Iraqi PM met group behind kidnap of Britons

Iraqi Prime Minister Nuri al-Maliki met members of the radical Shiite group believed to have kidnapped five Britons in Iraq two years ago after it said it had renounced violence, a government spokesman said.

Baghdad: Iraqi Prime Minister Nuri al-Maliki met members of the radical Shiite group believed to have kidnapped five Britons in Iraq two years ago after it said it had renounced violence, a government spokesman said.
The meeting came just days after British Prime Minister Gordon Brown said that two of the five were "very likely" to be dead, bringing to four the number of hostages killed by the League of the Righteous.

"The government welcomes the statement by the League of the Righteous that it renounces violence and supports the political process and efforts to achieve national unity," Ali al-Dabbagh said on state Al-Iraqiya television yesterday.

"We reached an agreement to resolve all problems, especially those regarding detainees who do not have Iraqi blood on their hands and against whom there is no evidence of
having committed crimes," he said, adding that the meeting was on Saturday.

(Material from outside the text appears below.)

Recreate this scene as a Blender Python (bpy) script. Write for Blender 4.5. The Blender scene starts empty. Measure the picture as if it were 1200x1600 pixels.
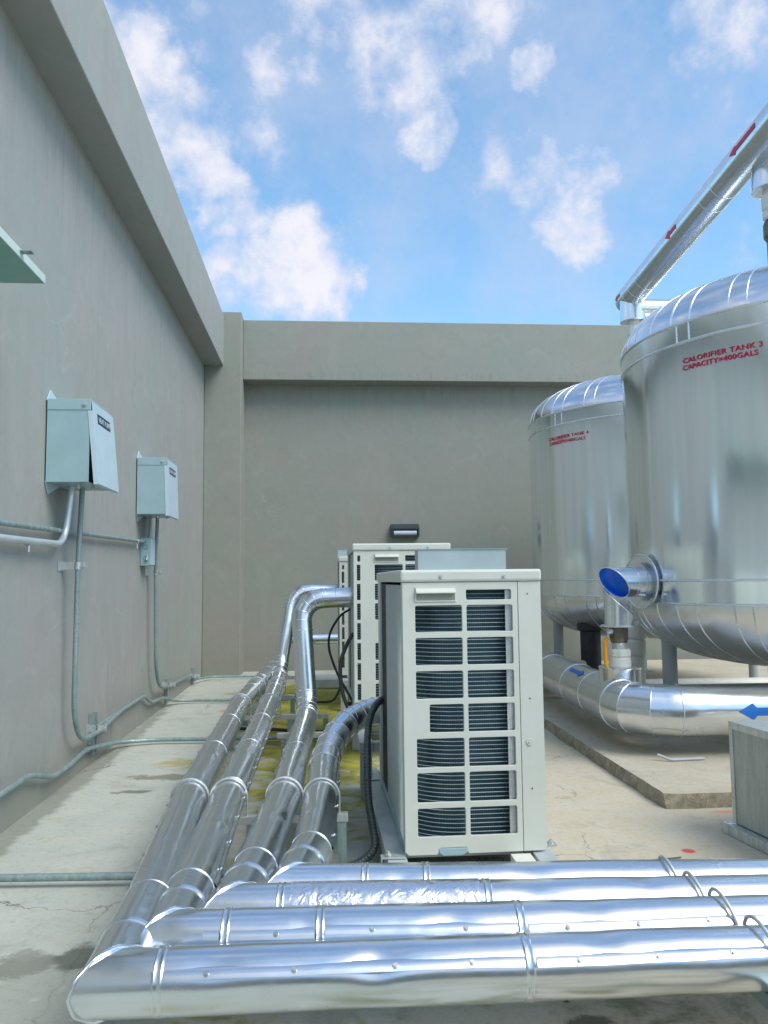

The group kidnapped the five Britons -- an IT consultant and his four bodyguards -- from the finance ministry in Baghdad in May 2007, in an audacious operation by around 40
heavily armed militants posing as security personnel.

In March this year, it announced it was ready to exchange them for the release of 10 of its leaders being held by US forces in Iraq.

In the past two months, however, four of the hostages have been killed.